Please sign in to post.

Normandy and Loire Valley

I am planning a car trip for May/June 2015. Would like recommendations, suggestions and comments with regard to sightseeing, cities/towns to visit, private tours of D-Day sights, itinerary for seven to ten day trip, and where to stay.

Thank you.

Posted by
8293 posts

Pardon me for saying so, but what you need is a good guide book. For us to help you plan your whole trip more information is required. What are your interests and what kind of sightseeing do you enjoy? Cathedrals? Museums? Chateaux? Will you be travelling alone? Starting in Paris? What would your budget be for hotels? Will the trip be for 7 or for 10 days? This could make a difference in what to suggest for you. I'm not kidding about needing a guide book, by the way. You'll be happy you invested in one.

Posted by
6541 posts

Look at some guidebooks in the public library to get ideas. Focus on your interests and priorities. Look at a good map, maybe in an atlas at first. The Rick Steves guide to France has chapters on Normandy and the Loire, full of practical information and his suggestions about what to see, and very good advice about the planning process and travel itself. There are other good guidebooks as well. I like Lonely Planet and the Michelin Green Guides. The DK series have wonderful pictures and diagrams, their hotel and restaurant recommendations are on the high end.

You can easily fill ten days in Normandy and the Loire. I'd recommend driving if that isn't a problem for you. If you're flying in and out of Paris, you can rent a car on the outskirts or take a train to a smaller city like Caen or Bayeux or Rouen (Normandy) or Tours (Loire) to get the car. People often recommend flying "open jaw," for example into Paris and home from another city in Europe, to save time if their itinerary covers a lot of ground. In your case, a roundtrip flight to Paris probably makes more sense.

Posted by
13 posts

If you are going to be hitting Normandy, check out Victory Tours: http://lignerolles.homestead.com/.

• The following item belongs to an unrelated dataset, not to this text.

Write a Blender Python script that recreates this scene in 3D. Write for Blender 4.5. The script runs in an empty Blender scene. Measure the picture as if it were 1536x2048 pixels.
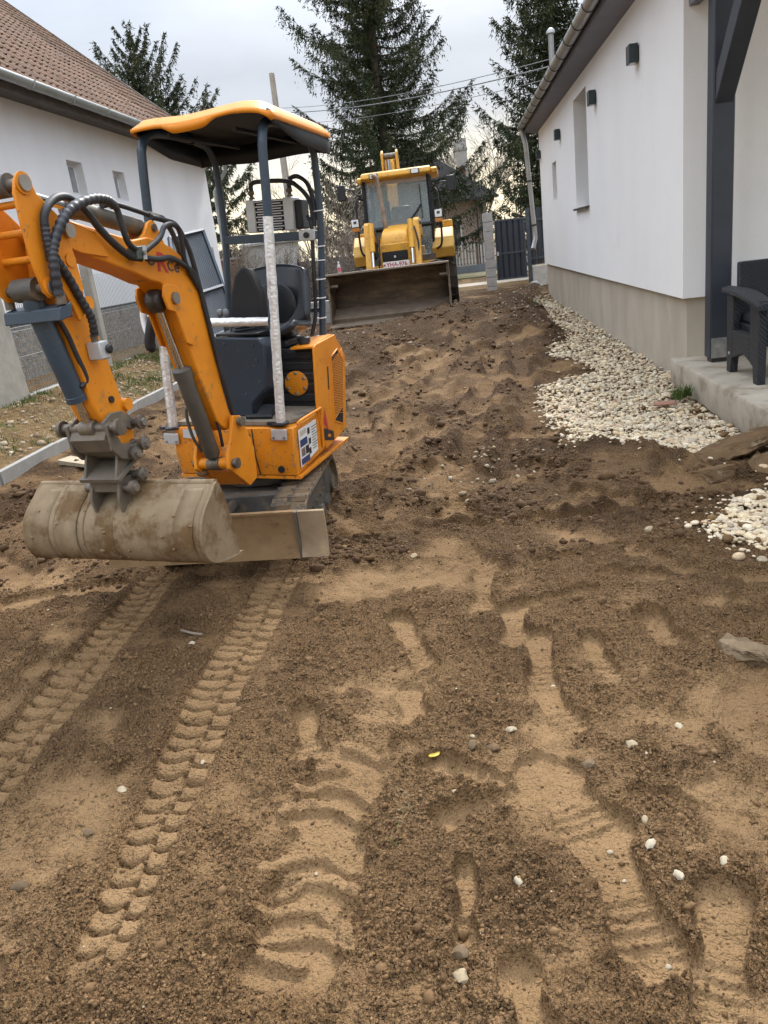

I did this trip seven years ago, and it is still one of my most vivid memories. The fellow that runs the tours is extremely passionate about history and kept the tour educational, but also entertaining. Also, his tour groups are on the smaller side. Book soon... he fills up quickly! Also, just take some time to sit in some of the smaller restaurants and cafes near and outside of Normandy. After the tour, my friends and I sat down in one of them, chatted with a local, and really got a feel for French countryside culture.

Don't forget to learn a few French phrases before you go. They really appreciate the effort!

Posted by
7 posts

We just completed 2 weeks in Normandy and the Loire. My brief advice is overweight your time to the Loire vice Normandy. We havent yet been to the South of France, but considering all the northern half of the country from Alsace to the Atlantic coast, the Loire has been our favorite place. Normandy was tops on my to-do list, but have to say it didnt live up to expectations. LOTS of American tourists. The beach/harbor towns of Honfleur, Trouville, and Deauville were just that, touristy beach towns. Beuvron-en-Auge is very cute, but uninteresting. We used Bayeux as a base, and it was pretty nice. Wish we had spent a few days in the countryside though. We did like the D-Day beaches, and Mt St Michel, while touristy and crowded, is a sight to behold. Its more impressive to see it from across the bay than to actually visit though. There are D-Day museums on every corner of every town in Normandy, so recommend just choosing one or two.
We had great food and wine throughout the Loire, including in Tours, where few Americans seem to go. Cheverny was our favorite chateau, maybe just because it was beautiful weather and no crowds when we were there. Chenonceau is also nice but more crowded. Villandry has the best gardens of any of the chateau we saw, incl Versailles, and we could have just stayed there for the rest of our lives. Town of Chinon is very nice, uncrowded, and has really good red wine. We ran into French tourists there, but no Americans. In my opinion you cannot go wrong anywhere in the Loire. We definitely plan to go back there.

Posted by
16894 posts

Plenty of good advice above. I agree that you can easily fill your time in a loop between these two regions, and driving would be my preference, for convenience/flexibility/freedom.